**Written problem**
Begin at the first line and end at the line containing "solo(MB().bar(p + Z". Extract exactly those lines.

**Information shown**
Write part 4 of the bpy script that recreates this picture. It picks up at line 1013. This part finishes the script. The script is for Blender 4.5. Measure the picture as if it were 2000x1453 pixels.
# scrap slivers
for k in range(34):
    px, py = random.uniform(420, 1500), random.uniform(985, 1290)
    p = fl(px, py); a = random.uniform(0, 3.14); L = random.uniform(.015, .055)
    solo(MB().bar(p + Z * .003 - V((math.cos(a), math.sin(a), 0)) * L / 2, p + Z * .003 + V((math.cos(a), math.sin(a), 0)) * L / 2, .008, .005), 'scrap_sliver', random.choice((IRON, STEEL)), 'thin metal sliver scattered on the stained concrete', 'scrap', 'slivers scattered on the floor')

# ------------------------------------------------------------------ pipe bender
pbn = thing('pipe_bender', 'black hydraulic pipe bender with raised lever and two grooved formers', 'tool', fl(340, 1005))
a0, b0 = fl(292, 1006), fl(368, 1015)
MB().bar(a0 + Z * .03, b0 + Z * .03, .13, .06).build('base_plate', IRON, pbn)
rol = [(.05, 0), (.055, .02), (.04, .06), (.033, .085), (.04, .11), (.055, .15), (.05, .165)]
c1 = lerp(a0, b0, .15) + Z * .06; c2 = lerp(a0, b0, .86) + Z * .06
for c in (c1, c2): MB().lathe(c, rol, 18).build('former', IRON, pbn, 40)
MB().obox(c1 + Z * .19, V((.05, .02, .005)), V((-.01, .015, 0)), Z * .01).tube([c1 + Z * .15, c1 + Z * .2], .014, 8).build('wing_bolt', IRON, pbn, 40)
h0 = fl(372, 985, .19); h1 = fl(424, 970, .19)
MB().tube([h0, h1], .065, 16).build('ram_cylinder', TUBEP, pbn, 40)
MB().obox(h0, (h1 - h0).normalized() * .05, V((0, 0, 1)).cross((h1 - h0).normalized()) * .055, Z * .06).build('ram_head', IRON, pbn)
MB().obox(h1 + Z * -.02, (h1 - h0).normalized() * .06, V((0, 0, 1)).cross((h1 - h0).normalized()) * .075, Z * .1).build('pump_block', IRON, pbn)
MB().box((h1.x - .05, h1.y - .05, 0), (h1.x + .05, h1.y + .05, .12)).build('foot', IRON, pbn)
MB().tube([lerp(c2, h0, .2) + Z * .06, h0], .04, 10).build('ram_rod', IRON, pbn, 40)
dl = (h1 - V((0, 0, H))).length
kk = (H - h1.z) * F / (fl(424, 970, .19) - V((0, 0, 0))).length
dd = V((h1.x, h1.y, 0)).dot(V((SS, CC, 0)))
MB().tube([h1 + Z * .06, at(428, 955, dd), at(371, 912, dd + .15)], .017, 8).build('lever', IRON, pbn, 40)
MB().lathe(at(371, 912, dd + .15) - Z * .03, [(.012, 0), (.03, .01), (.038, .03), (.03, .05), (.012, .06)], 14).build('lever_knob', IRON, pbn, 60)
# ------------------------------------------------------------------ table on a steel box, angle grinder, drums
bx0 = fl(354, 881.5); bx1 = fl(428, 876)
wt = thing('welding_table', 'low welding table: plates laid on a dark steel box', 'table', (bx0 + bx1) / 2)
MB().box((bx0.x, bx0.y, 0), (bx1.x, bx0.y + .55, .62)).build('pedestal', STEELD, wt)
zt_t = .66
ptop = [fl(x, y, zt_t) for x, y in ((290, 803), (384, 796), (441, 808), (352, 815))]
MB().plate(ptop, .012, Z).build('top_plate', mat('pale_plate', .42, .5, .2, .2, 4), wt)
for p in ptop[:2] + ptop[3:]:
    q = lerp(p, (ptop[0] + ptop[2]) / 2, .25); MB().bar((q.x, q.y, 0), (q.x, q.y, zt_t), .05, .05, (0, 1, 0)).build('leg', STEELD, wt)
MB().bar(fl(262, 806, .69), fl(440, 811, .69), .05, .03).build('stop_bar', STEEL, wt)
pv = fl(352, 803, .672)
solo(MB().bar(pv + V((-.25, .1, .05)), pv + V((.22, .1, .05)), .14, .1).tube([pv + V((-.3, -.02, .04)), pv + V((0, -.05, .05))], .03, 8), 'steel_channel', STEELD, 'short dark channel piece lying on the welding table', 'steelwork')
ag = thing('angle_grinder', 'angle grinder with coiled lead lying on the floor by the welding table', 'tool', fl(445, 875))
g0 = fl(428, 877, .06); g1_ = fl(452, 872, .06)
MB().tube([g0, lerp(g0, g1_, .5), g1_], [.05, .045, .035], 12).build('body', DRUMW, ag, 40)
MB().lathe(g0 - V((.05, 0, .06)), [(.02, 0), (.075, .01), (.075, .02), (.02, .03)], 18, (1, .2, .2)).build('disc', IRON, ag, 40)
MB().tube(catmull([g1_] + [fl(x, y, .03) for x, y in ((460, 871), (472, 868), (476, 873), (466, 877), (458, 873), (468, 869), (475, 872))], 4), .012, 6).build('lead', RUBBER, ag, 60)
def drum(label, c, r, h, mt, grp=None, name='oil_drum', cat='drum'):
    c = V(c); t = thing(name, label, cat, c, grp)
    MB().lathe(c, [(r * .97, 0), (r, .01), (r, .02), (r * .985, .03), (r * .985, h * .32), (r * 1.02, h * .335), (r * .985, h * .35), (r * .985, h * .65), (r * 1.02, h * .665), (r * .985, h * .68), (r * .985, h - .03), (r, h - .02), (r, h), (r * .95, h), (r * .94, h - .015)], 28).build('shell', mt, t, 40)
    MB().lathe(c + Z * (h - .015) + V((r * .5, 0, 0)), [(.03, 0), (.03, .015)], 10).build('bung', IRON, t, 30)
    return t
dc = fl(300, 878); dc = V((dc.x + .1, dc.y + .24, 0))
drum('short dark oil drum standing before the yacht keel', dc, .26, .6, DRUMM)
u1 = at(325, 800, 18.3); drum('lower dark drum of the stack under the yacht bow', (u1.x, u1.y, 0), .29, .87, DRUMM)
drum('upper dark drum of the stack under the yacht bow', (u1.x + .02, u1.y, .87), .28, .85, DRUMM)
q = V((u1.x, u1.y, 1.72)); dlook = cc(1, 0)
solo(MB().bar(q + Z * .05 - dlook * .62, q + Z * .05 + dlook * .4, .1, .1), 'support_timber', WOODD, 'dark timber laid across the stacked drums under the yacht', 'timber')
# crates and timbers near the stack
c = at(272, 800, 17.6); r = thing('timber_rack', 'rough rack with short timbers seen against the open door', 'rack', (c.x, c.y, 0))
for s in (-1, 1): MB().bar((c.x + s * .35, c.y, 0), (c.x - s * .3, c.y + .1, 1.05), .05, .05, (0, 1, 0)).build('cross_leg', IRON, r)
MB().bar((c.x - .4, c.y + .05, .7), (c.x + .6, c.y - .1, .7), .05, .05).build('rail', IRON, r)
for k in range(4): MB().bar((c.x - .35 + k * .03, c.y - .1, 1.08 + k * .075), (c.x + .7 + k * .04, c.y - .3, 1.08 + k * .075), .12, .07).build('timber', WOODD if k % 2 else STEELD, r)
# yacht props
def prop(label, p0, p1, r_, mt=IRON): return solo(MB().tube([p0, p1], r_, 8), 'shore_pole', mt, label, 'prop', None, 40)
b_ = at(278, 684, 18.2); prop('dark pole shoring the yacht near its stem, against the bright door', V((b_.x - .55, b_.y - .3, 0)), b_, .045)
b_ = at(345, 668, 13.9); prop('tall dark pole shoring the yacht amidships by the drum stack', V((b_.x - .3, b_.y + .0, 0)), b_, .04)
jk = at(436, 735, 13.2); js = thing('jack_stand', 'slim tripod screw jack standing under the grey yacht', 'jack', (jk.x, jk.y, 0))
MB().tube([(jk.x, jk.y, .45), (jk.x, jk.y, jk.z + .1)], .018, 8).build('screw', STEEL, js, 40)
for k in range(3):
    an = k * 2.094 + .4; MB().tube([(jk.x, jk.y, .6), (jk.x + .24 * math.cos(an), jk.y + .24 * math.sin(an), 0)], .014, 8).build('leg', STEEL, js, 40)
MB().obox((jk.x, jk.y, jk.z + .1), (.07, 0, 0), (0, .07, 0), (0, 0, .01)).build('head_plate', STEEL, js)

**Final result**
Write part 4 of the bpy script that recreates this picture. It picks up at line 1013. This part finishes the script. The script is for Blender 4.5. Measure the picture as if it were 2000x1453 pixels.
# scrap slivers
for k in range(34):
    px, py = random.uniform(420, 1500), random.uniform(985, 1290)
    p = fl(px, py); a = random.uniform(0, 3.14); L = random.uniform(.015, .055)
    solo(MB().bar(p + Z * .003 - V((math.cos(a), math.sin(a), 0)) * L / 2, p + Z * .003 + V((math.cos(a), math.sin(a), 0)) * L / 2, .008, .005), 'scrap_sliver', random.choice((IRON, STEEL)), 'thin metal sliver scattered on the stained concrete', 'scrap', 'slivers scattered on the floor')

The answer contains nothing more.